Another important takeaway is that most CRE loans are callable at the bank’s discretion if financial conditions materially change.  As with 2008-2009 financial collapse, we are likely to see many banks calling performing CRE loans this year and next to shore-up their portfolios which could wipe out thousands of guarantors in the process.

Is It Too Late to Shield Assets From Lenders?

While asset protection planning is most effective when implemented before guarantees are given and before loan defaults on the horizon, there are still legal options and strategies available that may allow your clients to preserve and protect some or all their wealth.  Click here for a discussion of these domestic and foreign asset protection planning tools.

So, with a meltdown in the commercial real estate market just around the corner, what should CPAs be doing to protect their firms and their valued clients?

The CPA’s Role

The CRE meltdown threatens to not only wipe out borrowers and their guarantors, it also threatens to wipe out valued clients and the business they bring in to your firm.  With clients laser-focused on chasing refinancing options, it is entirely possible that little, if any, attention will be given to a worst-case scenario and preparing for “the day after.”  That is where a CPA can play an invaluable role.  As a trusted advisor, CPAs can and should play a pivotal role in the preservation of their clients’ wealth – by advising them to engage in proactive planning, which can still be done even at this late date.  

CPAs often have a greater understanding than clients themselves on how their businesses are structured or how personal assets are held.  This intimate knowledge puts CPAs in a unique position to provide timely guidance before clients even become aware of the perils they face.
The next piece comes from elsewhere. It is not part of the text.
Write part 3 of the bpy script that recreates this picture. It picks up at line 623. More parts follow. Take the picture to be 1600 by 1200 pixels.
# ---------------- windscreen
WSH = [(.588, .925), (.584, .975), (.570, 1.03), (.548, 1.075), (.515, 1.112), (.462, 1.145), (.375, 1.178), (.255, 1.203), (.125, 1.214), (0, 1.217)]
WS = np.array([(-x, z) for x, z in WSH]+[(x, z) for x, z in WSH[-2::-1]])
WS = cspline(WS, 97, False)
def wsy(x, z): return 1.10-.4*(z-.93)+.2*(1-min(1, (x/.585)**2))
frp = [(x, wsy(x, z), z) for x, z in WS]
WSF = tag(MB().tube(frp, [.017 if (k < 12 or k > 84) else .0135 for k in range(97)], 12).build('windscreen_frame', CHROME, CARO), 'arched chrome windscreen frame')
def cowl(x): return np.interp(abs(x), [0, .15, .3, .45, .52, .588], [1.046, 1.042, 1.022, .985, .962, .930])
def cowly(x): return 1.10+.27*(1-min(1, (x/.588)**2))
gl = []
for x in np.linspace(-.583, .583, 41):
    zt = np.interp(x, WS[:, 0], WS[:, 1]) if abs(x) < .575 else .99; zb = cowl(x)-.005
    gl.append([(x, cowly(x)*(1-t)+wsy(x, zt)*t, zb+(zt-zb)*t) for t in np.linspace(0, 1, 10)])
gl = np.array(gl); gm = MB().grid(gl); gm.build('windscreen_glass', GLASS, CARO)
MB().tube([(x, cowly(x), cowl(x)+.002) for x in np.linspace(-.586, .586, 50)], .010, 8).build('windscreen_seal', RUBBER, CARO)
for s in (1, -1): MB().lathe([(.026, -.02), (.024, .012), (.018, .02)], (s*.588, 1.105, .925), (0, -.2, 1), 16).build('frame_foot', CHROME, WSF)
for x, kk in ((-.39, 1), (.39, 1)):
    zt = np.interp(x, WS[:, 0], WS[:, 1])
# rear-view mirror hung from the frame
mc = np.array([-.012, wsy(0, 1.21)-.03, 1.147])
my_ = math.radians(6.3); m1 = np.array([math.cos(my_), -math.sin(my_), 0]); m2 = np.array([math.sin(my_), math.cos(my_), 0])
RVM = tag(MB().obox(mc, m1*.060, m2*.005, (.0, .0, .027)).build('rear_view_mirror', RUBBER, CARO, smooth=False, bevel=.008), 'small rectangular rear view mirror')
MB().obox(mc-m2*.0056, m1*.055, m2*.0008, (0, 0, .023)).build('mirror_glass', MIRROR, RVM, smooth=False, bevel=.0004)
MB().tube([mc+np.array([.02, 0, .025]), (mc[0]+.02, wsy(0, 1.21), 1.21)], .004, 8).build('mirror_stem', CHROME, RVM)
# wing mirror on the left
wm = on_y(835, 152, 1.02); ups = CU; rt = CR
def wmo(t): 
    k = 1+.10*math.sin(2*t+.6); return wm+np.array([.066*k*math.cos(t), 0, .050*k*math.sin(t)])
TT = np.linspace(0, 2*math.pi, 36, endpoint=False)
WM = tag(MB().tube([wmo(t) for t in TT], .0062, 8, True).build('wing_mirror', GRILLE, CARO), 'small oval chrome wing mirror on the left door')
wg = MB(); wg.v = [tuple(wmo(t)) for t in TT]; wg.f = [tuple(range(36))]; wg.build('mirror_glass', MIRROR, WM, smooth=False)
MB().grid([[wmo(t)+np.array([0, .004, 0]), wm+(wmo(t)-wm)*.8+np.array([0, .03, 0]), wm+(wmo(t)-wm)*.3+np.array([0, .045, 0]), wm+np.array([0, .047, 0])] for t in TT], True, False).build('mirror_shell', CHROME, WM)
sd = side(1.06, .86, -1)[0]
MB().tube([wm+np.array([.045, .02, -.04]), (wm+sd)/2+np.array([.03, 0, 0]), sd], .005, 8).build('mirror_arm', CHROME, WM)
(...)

The very first thing every CPA should to do is reach out to clients who have executed a personal guarantee.  It is vital that they be made to understand that a wave of bank failures and loan defaults is coming, and that performing loans across the spectrum may be as likely to get called as non-performing loans.  Federal regulators are already mandating that banks shore-up their loan portfolios which will adversely affect even credit worthy borrowers.  Also, guarantors need to be made to understand the realities of forced bank sales which often become “fire sales” where the collateral package only generates a fraction of its true market value — leaving guarantors on the hook for any deficiency.

Next, it is important to determine if the client has engaged any asset protection planning.  For those who have, encourage them to dust off their plans and have them reviewed and updated.  For those who don’t have an asset protection plan in place, let them know that they are at severe risk of catastrophic loss.  Encourage them to take immediate action before there is a loan default or they are called on their guarantee.  Once there is a loan default, asset protection planning becomes much more difficult to implement and there will be fewer and less desirable options available.

Do not let clients be lulled into a false sense of security.  The CRE meltdown is coming.  It’s no longer a matter of if but when, and it threatens all loans – not just CRE loans.  With 100s of lenders exiting the market and national lenders under regulatory scrutiny and pulling back, commercial lending across the spectrum – not just CRE lending – will become much more challenging.  It is vital that any client who has given a personal guarantee understand that they are entering a period of elevated risk and may be called on the loan guarantees given.


Proactive planning, even at this late date, is still possible but the window to act is rapidly closing. Time is of the essence, and CPAs may be the only thing standing between their clients and financial ruin.